Tag Archives: Growth Stock

Graham on Growth-Stock Investing Part II

Part 1 of Graham’s Chapter 39 Newer Methods for Valuing Growth Stocks (Security Analysis 4th Ed.: http://wp.me/p2OaYY-1qQ

Also, what Graham said prior to this chapter on growth-stock investing:Growth in 2nd Edition

We will have another valuation case study next post to break-up this fusty theory.   Read on.

Part 2: Valuation of DJIA in 1961 by this method.


In a 1961 article, Molodovsky selected 5 percent as the most plausible growth rate for DJIA in 1961- 1970. This would result in a ten-year increase of 63 percent, raise earnings from a 1960 “normal” of say, $35 to $57, and produce a 1970 expected price of 765, with a 1960 discounted value of 365. To this must be added 70 percent of the expected ten-year dividends aggregating about $300—or $210 net. The 1960 valuation of DJIA, calculated by this method, works out at some $575. (Molodovsky advanced it to $590 for 1961.)

Similarity with Calculation of Bond Yields

The student should recognize that the mathematical process employed above is identical with that used to determine the price of a bond corresponding to a given yield, and hence the yield indicated by a given price. The value, or proper price, of a bond is calculated by discounting each coupon payment and also the ultimate principal payment to their present worth, at a discount rate of required return equal to the designated yield. In growth-stock valuation the assumed market price in the target year corresponds to the repayment of the bond at par at maturity.

Mathematical Assumptions Made by Others

While the calculations used in the DJIA example may be viewed as fairly representative of the general method, a rather wide diversity must be noted in the specific assumptions , or “parameters,” used by various writers. The original tables of Clendenin and Van Cleave carry the growth-period calculations out as far as 60 years. The periods actually assumed in calculations by financial writers have included 5 years (Bing) , 10 years (Molodovsky and Buckley), 12 to 13 years (Bohmfalk), 20 years (Palmer and Burrell), and up to 30 years (Kennedy) . The discount rate has also varied widely –from 5 percent (Burrell) to 9 percent (Bohmfalk).

The Selection of Future Growth Rates

Most growth-stock valuers will use a uniform period for projecting future growth and a uniform discount or required-return rate, regardless of what issues they are considering (Bohmfalk, exceptionally divides his growth stocks into three quality classes, and varies the growth period between 12 and 13 years, and the discount rate between 8 and 9 percent, according to class.) But the expected rate of growth will of course vary from company to company. It is equally true that the rate assumed for a given company will vary from analyst to analyst.
It would appear that the growth rate for any company could be established objectively if it were based entirely on past performance for an accepted period. But all financial writers insist, entirely properly, that the past growth rate should be taken only as one factor in analyzing a company and cannot be followed mechanically in setting the growth rate for the future. Perhaps we should point out, as a cautionary observation, that even the past rate of growth appears to be calculated in different ways by different analysts.

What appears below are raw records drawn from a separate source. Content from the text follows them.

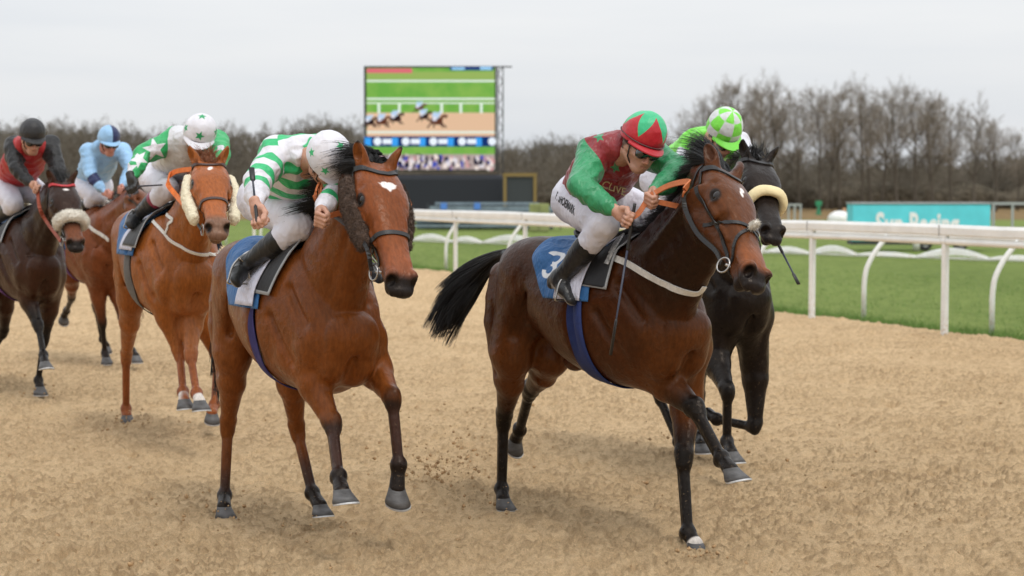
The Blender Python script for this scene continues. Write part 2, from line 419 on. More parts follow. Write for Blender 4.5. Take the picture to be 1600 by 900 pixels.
class Horse:
    def hit(s, px, py, off=.004):
        """where the sight line through a photo pixel meets the horse"""
        fr = s.fr; d = nrm(fr.ray(px, py)); t0 = (np.linalg.norm(fr.loc2([*fr.loc[:2], 1.3])-fr.o)-1.9)
        o = fr.o+d*t0; P = s.F.cast([o], [d], 3.6, off, 0, 60)[0]; return P
def head_field(F, O, Rm, s=1.0, mouth=.0, k=.02, ear=None):
    T = lambda x, y, z: O+Rm.T@(np.array([x, y, z])*s)
    sc_ = lambda l: [v*s for v in l]
    xs = [-.03, .05, .13, .20, .28, .36, .44, .51, .57, .605]
    top = np.array([-.028, .004, .018, .022, .008, -.008, -.016, -.02, -.034, -.065]); bot = np.array([-.10, -.11, -.12, -.122, -.115, -.105, -.10, -.105, -.118, -.115])
    F.axial(O, Rm, sc_(xs), sc_((top+bot)/2), sc_([.060, .086, .102, .103, .086, .066, .056, .056, .060, .046]), sc_((top-bot)/2), k=.045, n=2.5, capf=.6)
    xs = [.02, .08, .15, .22, .30, .40, .48, .55]
    top = np.array([-.07]*8); bot = np.array([-.175, -.222, -.232, -.208, -.180, -.158, -.152, -.150-mouth])
    F.axial(O, Rm, sc_(xs), sc_((top+bot)/2), sc_([.052, .074, .080, .070, .053, .042, .039, .035]), sc_((top-bot)/2), k=.02, n=2.3, capf=.5)
    for q in (-1, 1):
        F.ell(T(.135, q*.058, -.135), (.095*s, .028*s, .075*s), Rm.T, k=.02)            # cheek plate
        F.cap(T(.215, q*.099, -.068), T(.38, q*.059, -.080), .011*s, .006*s, k=.016)       # facial crest
        F.ell(T(.215, q*.090, -.058), (.032*s, .016*s, .012*s), Rm.T, k=.014)
        F.ell(T(.135, q*.102, .004), (.028*s, .012*s, .014*s), Rm.T, k=.02, op=-1)             # hollow over the eye
        F.ell(T(.30, q*.088, -.036), (.06*s, .012*s, .022*s), Rm.T, k=.02, op=-1)
        F.cap(T(.26, q*.077, -.128), T(.42, q*.050, -.122), .006*s, .006*s, k=.02, op=-1)   # groove over the jaw bar
        F.ell(T(.200, q*.116, -.034), (.027*s, .022*s, .018*s), Rm.T, k=.006, op=-1)         # eye socket
        # nostril: flared rim and hole
        F.ell(T(.560, q*.042, -.052), (.034*s, .020*s, .030*s), Rm.T, k=.014)
        nb = np.array(Rm.T)@basis([.75, q*.18, .55], [-.6, q*.75, .55]).T
        F.ell(T(.584, q*.053, -.052), (.027*s, .020*s, .018*s), Rm.T, k=.006, op=-1)
        # ear
        e0 = T(.014, q*.058, -.018); e1 = T(-.022, q*.072, .045); e2 = T(-.045, q*.078, .09); e3 = T(-.052, q*.070, .13)
        if ear: e1, e2, e3 = [T(*(np.array(v)*[1, q, 1])) for v in ear]
        fr = Rm.T@np.array([.62, q*.75, .1]); sdv = np.cross(fr, e2-e0)
        F.chain([e0, e1, e2, e3], [(.027*s, .024*s), (.026*s, .018*s), (.018*s, .011*s), (.003*s, .003*s)], k=.025, side=sdv, sub=3)
        fo = nrm(fr)*.017*s
        F.chain([e0+(e1-e0)*.6+fo, e1+fo*1.05, e2+fo*.8, e2+(e3-e2)*.6+fo*.55], [(.010*s, .010*s), (.019*s, .013*s), (.015*s, .010*s), (.005*s, .004*s)], k=.006, side=sdv, sub=2, op=-1)
    # lips and chin
    F.ell(T(.588, 0, -.085), (.026*s, .044*s, .042*s), Rm.T, k=.02)
    F.ell(T(.545, 0, -.128-mouth), (.038*s, .032*s, .026*s), Rm.T, k=.016)
    pass
    F.cap(T(.62, -.05, -.112-mouth*.5), T(.46, -.062, -.119), .004*s, .003*s, k=.008, op=-1)
    F.cap(T(.62, .05, -.112-mouth*.5), T(.46, .062, -.119), .004*s, .003*s, k=.008, op=-1)
    F.ell(T(.612, 0, -.114-mouth*.5), (.02*s, .045*s, .005*s), Rm.T, k=.008, op=-1)

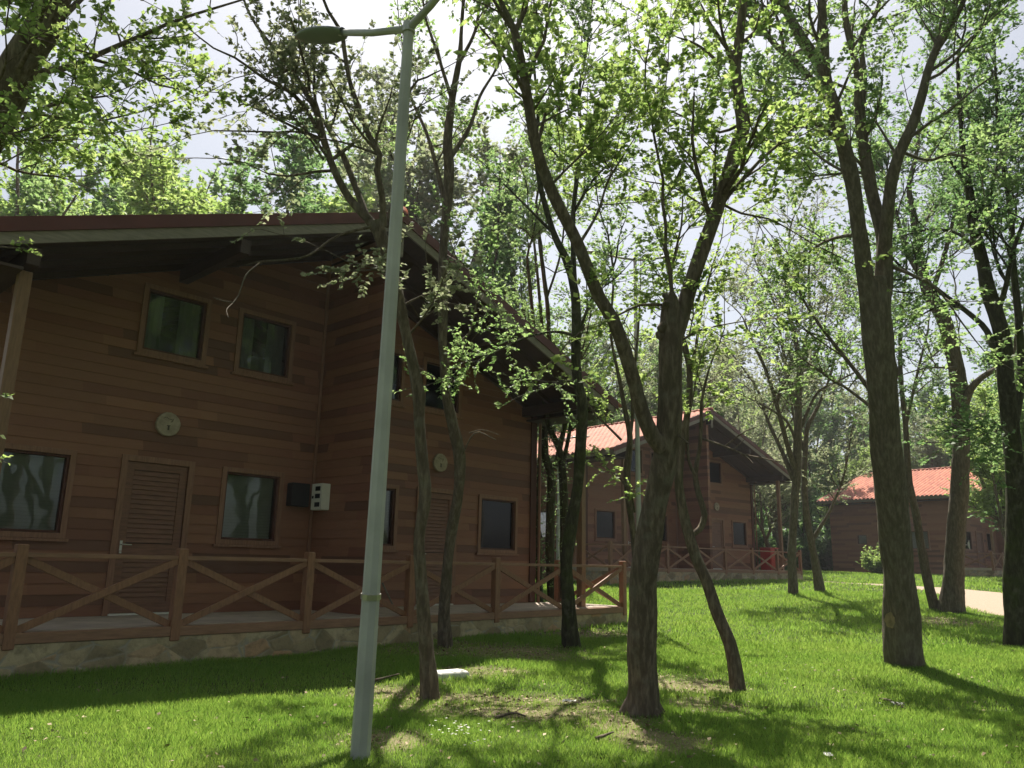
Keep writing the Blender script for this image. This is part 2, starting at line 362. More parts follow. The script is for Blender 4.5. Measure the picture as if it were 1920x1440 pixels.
# ------------------------------------------------------------------ houses
SL = (7.97-5.49)/6.76
WX, WY, HL = 6.44, 2.2, 12.0          # half width of walls, front wall y, roof length
DECK = 0.52
def siding(mb, along, fixed, a0, a1, z0, z1, holes, out, lim=None):
    """lapped boards; along 'x' or 'y'; fixed = plane coordinate; out = +-1 direction the boards face"""
    zs = set([z0, z1]); z = DECK
    while z < z1:
        if z > z0: zs.add(round(z, 4))
        z += ROW
    for h in holes: zs.update((h[2], h[3]))
    zs = sorted(zs)
    for za, zb in zip(zs[:-1], zs[1:]):
        if zb-za < 1e-4: continue
        zm = (za+zb)/2; seg = [(a0, a1)]
        if lim: l = lim(zm); seg = [(max(a0, -l), min(a1, l))]
        for h in holes:
            if h[2] <= zm <= h[3]:
                ns = []
                for s in seg:
                    if h[1] <= s[0] or h[0] >= s[1]: ns.append(s); continue
                    if h[0] > s[0]: ns.append((s[0], h[0]))
                    if h[1] < s[1]: ns.append((h[1], s[1]))
                seg = ns
        r = math.floor((zm-DECK)/ROW+1e-6); fa = (za-DECK)/ROW-r; fb = (zb-DECK)/ROW-r
        da, db = 0.016*(1-fa), 0.016*(1-fb)
        for s in seg:
            if s[1]-s[0] < 0.01: continue
            if along == 'x':
                q = [(s[0], fixed+out*da, za), (s[1], fixed+out*da, za), (s[1], fixed+out*db, zb), (s[0], fixed+out*db, zb)]
                lip = [(s[0], fixed, za), (s[1], fixed, za), (s[1], fixed+out*da, za), (s[0], fixed+out*da, za)]
            else:
                q = [(fixed+out*da, s[0], za), (fixed+out*da, s[1], za), (fixed+out*db, s[1], zb), (fixed+out*db, s[0], zb)]
                lip = [(fixed, s[0], za), (fixed, s[1], za), (fixed+out*da, s[1], za), (fixed+out*da, s[0], za)]
            mb.add(q, [(0, 1, 2, 3)])
            if fa < 0.01: mb.add(lip, [(0, 1, 2, 3)])
def frame_rect(mb, x0, x1, z0, z1, w, y0, y1, P):
    """picture frame with bar width w outside the rect, from depth y0 (out) to y1"""
    for a, b, c, d in ((x0-w, x0, z0-w, z1+w), (x1, x1+w, z0-w, z1+w), (x0, x1, z1, z1+w), (x0, x1, z0-w, z0)):
        vs = MB().box((a, y0, c), (b, y1, d), None, 0.004); mb.add([P(q) for q in vs.v], vs.f)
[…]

Multiplier Applied to “Normal Earnings”

The methods discussed produce a multiplier for a dollar of present earnings. It is applied not necessarily to the actual current or recent earnings, but to a figure presumed to be “normal”—i.e., to the current earnings as they would appear on a smoothed-out earning curve. Thus the DJIA multipliers in 1960 and 1961 were generally applied to “trend-line” earnings which exceeded the actual figures for those years—assumed to be “subnormal.”

Dividends vs. Earnings in the Formulas. A Simplification

The “modern” methods of growth—stock valuations represent a considerable departure from the basic concept of J.B. Williams that the present value of a common stock is the sum of the present worths of all future dividends to be expected from it. True, there is now typically a ten-to-twenty – year dividend calculation, which forms part of the final value. But as the expected growth rate increased from company to company, the anticipated payout tends also to decrease, and the dividend component loses in importance against the target year’s earnings.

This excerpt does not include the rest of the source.